Until that time, “America’s Founders encouraged mutual support between religion and government,” the archbishop explained. “Their reasons were practical. In their view, a republic like the United States needs a virtuous people to survive. Religious faith, rightly lived, forms virtuous people.”
This is why, a year after the Everson decision, the U.S. bishops wrote a letter called “The Christian in Action” in which they endorsed American democracy and religious freedom, but strongly challenged Black’s logic in Everson.
“Kennedy referenced the 1948 bishops’ letter in his Houston comments,” the archbishop said. “He wanted to prove the deep Catholic support for American democracy. And rightly so. But he neglected to mention that the same bishops, in the same letter, repudiated the new and radical kind of separation doctrine he was preaching.”
The Houston remarks also created a religious problem, the archbishop said. Even though JFK vowed to never disavow his views or his faith to win an election, he did exactly that in the Houston speech.
“It began the project of walling religion away from the process of governance in a new and aggressive way. It also divided a person’s private beliefs from his or her public duties,” the archbishop said.
While Kennedy’s stress on personal conscience may have sounded familiar and reassuring, what he actually did was “secularize the American presidency in order to win it,” the archbishop said.
Fifty years after this speech, there are more Catholics in public office than ever before, “But I wonder if we’ve ever had fewer of them who can coherently explain how their faith informs their work, or who even feel obligated to try,” he said.
As a result, our country is probably less Catholic or Christian than it was 100 years ago, and one of the reasons is because “Too many Catholics confuse their personal opinions with a real Christian conscience. Too many live their faith as if it were a private idiosyncrasy – the kind that they’ll never allow to become a public nuisance. And too many just don't really believe.”
While saying that John Kennedy didn’t create these trends in American life “at least for Catholics, his Houston speech clearly fed them,” the archbishop said.
So what is the proper Christian approach to politics?
Christianity is about living and sharing the love of God, he said. “A Christian life begins in a relationship with Jesus Christ; and it bears fruit in the justice, mercy and love we show to others because of that relationship.”
“Jesus said, ‘You shall love the Lord your God with all your heart, and with all your soul, and with all your mind. This is the great and first commandment. And a second is like it. You shall love your neighbor as yourself. On these two commandments depend all the law and the prophets’ (Mt 22:37-40). That's the test of our faith, and without a passion for Jesus Christ in our hearts that reshapes our lives, Christianity is just a word game and a legend," the archbishop said.
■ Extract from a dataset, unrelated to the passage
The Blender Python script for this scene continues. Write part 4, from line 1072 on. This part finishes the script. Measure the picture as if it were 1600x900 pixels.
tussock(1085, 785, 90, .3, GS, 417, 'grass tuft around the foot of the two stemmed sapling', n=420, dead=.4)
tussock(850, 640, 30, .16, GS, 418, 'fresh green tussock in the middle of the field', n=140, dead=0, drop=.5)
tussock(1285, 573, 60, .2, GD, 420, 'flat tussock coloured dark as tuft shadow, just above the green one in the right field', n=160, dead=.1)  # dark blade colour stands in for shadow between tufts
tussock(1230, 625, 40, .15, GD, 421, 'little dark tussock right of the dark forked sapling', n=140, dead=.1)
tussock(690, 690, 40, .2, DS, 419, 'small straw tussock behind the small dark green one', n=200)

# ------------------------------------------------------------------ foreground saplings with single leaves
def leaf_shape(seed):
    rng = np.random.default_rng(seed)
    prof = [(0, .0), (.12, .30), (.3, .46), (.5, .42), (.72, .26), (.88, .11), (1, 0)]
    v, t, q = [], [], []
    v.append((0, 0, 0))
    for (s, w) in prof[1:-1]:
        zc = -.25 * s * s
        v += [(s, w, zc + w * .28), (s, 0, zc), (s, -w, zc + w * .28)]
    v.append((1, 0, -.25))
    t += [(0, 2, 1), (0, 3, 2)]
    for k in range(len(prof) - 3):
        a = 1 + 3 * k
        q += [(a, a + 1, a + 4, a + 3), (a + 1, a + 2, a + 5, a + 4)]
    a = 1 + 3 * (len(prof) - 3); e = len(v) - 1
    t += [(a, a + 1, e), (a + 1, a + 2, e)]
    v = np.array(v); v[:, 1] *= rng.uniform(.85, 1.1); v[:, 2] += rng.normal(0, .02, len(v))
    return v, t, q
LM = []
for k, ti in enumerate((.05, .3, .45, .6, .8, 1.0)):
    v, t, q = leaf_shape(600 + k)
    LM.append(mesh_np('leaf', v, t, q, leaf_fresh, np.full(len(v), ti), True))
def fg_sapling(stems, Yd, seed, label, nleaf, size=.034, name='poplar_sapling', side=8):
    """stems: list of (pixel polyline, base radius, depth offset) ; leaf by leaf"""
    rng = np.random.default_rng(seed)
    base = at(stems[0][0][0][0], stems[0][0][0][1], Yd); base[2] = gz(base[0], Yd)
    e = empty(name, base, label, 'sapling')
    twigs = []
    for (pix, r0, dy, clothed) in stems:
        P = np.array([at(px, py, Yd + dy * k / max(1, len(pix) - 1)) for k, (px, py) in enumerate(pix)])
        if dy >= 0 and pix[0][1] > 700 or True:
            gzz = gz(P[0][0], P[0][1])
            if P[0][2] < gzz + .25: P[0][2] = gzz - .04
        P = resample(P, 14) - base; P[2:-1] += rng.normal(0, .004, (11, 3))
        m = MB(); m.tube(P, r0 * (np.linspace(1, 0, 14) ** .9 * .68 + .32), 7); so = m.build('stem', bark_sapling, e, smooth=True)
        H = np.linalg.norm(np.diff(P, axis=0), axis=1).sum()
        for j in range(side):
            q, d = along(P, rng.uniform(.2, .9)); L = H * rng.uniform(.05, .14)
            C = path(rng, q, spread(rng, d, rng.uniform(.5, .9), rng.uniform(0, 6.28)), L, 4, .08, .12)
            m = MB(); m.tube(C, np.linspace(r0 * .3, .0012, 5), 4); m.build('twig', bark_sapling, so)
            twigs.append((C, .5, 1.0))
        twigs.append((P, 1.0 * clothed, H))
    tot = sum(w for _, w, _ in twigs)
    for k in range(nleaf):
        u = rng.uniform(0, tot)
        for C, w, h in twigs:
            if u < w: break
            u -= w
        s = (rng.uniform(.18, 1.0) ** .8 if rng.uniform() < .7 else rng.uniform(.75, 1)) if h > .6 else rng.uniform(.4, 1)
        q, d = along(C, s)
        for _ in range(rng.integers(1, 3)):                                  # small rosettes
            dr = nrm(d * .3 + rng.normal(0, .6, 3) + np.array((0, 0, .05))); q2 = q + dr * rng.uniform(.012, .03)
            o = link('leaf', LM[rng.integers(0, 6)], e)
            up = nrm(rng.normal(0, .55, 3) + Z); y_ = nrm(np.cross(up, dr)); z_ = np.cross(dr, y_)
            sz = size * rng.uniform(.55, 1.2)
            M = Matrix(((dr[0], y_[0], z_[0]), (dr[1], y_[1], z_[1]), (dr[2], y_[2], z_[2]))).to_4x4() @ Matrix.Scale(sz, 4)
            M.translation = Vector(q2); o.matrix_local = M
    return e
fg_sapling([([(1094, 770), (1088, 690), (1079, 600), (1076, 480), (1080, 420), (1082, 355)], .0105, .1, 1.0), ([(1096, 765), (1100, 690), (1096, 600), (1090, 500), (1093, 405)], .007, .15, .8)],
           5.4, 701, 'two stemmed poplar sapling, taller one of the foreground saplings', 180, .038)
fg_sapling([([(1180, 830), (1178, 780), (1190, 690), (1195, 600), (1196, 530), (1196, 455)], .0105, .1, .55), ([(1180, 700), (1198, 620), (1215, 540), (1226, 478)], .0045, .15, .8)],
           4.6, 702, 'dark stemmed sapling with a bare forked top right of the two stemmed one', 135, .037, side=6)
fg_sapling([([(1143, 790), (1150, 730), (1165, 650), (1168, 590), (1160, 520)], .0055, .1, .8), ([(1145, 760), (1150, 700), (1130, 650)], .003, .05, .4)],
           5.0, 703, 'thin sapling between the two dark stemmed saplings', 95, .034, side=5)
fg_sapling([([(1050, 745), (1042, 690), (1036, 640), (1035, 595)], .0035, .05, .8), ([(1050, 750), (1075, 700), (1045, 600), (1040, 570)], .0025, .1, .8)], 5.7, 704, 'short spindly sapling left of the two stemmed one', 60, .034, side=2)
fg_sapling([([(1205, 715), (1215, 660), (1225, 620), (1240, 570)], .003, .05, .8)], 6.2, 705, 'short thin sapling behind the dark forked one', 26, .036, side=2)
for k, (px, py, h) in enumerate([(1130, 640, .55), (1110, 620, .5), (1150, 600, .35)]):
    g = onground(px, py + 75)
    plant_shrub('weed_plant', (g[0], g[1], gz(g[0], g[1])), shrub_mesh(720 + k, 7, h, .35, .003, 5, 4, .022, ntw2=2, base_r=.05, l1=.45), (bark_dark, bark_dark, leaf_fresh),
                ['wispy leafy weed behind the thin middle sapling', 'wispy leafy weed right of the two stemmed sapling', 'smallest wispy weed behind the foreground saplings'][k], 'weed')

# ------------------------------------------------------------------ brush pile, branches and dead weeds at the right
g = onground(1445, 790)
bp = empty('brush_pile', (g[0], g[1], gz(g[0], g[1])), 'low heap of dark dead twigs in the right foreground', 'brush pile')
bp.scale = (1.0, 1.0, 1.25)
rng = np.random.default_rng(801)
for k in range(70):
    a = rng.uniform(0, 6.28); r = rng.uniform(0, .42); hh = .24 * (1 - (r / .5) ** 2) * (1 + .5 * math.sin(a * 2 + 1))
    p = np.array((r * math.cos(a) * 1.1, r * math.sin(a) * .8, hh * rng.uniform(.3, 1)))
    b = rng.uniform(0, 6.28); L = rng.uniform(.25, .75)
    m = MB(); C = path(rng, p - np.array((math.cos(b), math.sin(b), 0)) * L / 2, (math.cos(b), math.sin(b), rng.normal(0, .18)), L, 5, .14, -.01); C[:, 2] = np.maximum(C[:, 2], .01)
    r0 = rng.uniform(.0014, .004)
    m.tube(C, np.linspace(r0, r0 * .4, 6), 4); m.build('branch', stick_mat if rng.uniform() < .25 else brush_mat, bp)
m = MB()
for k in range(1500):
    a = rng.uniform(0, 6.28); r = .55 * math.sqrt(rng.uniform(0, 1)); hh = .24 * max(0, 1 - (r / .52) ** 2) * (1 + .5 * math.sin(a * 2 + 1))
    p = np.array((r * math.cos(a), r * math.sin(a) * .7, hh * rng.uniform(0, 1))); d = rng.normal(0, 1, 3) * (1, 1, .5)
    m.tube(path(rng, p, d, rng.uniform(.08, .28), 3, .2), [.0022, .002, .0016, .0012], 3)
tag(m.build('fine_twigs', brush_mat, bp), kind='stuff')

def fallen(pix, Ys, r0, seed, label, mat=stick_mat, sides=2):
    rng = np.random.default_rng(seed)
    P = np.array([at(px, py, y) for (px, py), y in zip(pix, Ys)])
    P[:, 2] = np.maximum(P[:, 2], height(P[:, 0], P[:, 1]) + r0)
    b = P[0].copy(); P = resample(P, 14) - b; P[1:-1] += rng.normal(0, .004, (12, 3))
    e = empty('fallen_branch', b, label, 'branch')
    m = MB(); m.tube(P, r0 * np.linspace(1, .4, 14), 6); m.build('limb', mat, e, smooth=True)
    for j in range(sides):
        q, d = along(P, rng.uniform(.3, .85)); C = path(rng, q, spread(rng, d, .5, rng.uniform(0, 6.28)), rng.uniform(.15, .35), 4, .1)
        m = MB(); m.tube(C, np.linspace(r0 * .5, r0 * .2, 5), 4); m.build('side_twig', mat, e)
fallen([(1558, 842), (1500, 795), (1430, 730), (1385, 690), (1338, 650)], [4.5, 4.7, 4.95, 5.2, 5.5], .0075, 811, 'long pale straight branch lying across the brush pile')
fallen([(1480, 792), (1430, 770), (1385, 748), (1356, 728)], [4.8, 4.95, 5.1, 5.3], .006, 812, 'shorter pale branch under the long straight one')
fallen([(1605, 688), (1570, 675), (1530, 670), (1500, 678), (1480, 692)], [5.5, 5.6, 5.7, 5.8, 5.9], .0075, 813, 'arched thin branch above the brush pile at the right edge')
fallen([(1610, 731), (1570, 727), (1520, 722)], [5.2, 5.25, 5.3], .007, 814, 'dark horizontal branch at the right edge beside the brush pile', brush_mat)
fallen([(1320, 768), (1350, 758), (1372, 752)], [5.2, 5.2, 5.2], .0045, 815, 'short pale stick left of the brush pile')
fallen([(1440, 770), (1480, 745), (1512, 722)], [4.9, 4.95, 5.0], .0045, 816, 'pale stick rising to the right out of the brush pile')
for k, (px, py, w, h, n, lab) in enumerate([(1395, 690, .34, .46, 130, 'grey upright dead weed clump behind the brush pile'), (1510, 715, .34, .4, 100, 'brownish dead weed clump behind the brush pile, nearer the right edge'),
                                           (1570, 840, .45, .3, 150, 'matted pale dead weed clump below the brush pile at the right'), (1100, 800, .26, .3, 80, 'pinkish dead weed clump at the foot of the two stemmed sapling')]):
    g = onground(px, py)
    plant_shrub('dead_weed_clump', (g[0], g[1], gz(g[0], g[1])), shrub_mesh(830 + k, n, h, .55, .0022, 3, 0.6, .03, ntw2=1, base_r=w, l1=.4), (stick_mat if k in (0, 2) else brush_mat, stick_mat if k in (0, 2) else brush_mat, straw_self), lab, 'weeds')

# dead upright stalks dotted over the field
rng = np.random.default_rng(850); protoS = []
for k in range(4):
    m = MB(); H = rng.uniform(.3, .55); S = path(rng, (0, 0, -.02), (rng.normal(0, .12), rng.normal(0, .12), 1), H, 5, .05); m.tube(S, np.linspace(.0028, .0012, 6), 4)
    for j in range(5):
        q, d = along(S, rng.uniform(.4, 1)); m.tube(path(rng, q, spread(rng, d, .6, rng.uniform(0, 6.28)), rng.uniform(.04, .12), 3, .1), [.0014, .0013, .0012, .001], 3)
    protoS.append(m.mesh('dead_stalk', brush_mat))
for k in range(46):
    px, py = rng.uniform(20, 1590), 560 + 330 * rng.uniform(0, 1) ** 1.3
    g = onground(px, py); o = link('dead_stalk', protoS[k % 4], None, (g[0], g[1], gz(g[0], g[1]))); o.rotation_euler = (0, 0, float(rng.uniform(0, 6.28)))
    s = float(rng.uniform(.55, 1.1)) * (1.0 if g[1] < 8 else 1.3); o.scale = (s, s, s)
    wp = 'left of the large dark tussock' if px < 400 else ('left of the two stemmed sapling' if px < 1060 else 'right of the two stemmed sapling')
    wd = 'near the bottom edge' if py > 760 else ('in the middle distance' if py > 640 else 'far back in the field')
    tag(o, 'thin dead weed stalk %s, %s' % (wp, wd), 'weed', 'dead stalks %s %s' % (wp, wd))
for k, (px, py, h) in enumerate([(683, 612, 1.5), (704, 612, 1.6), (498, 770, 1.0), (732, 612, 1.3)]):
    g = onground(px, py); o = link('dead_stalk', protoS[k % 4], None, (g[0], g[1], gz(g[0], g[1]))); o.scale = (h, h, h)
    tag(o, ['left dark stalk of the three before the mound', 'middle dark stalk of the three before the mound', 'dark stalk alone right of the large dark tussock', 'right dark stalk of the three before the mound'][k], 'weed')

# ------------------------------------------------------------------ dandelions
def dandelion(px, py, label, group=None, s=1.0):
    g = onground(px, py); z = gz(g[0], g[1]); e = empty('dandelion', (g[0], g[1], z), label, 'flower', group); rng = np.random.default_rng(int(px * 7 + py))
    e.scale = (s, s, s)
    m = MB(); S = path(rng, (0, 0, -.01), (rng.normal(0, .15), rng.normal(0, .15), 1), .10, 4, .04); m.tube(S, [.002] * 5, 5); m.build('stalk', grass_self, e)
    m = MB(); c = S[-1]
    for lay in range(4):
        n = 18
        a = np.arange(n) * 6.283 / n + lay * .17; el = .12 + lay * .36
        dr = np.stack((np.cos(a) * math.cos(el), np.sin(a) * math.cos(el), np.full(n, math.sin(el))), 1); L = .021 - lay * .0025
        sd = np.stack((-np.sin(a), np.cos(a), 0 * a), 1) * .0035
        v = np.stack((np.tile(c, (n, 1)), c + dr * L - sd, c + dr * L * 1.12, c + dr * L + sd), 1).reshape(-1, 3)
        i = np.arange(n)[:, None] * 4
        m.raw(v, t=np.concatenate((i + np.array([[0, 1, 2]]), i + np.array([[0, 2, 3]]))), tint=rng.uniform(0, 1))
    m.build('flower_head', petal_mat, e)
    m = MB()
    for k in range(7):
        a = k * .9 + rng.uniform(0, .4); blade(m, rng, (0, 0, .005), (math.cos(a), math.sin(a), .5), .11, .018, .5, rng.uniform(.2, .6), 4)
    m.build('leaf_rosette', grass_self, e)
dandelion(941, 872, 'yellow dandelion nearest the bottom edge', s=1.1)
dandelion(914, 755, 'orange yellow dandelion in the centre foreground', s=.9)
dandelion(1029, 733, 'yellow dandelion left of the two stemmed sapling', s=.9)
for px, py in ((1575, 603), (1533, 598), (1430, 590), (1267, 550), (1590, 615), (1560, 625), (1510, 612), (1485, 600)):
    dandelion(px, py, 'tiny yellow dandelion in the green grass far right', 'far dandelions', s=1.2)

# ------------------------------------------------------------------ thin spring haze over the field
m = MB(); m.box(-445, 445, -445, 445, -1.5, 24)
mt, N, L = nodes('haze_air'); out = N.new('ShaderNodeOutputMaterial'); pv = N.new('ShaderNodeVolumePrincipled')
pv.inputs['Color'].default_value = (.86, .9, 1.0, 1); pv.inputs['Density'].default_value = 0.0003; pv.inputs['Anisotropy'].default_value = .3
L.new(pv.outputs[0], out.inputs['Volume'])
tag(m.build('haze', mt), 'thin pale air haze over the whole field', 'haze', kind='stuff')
“Relationships have consequences. A married man will commit himself to certain actions and behaviors, no matter what the cost, out of the love he bears for his wife. Our relationship with God is the same. We need to live and prove our love by our actions, not just in our personal and family lives, but also in the public square. Therefore Christians individually and the Church as a believing community engage the political order as an obligation of the Word of God.”
Christian politics starts with humility, modesty and a “very sober realism,” the archbishop said. No political order can ever constitute a just society, which is why Christians need to be loyal to their country, obedient to its laws, and must cultivate a critical vigilance about both.
“Christians still have a duty to take part in public life according to their God-given abilities, even when their faith brings them into conflict with public authority. We can’t simply ignore or withdraw from civic affairs,” he said.
Calling political engagement a “worthy Christian task” and public office an “honorable Christian vocation,” he went on to say that while conforming their lives and judgment to the Gospel, “Christian leaders in public life can accomplish real good, and they can make a difference.”
In conclusion, he said: “Our job is to love God, preach Jesus Christ, serve and defend God’s people, and sanctify the world as his agents.” And we must do it all together as one.
“We live in a country that was once – despite its sins and flaws -- deeply shaped by Christian faith. It can be so again. But we will do that together, or we won’t do it at all.”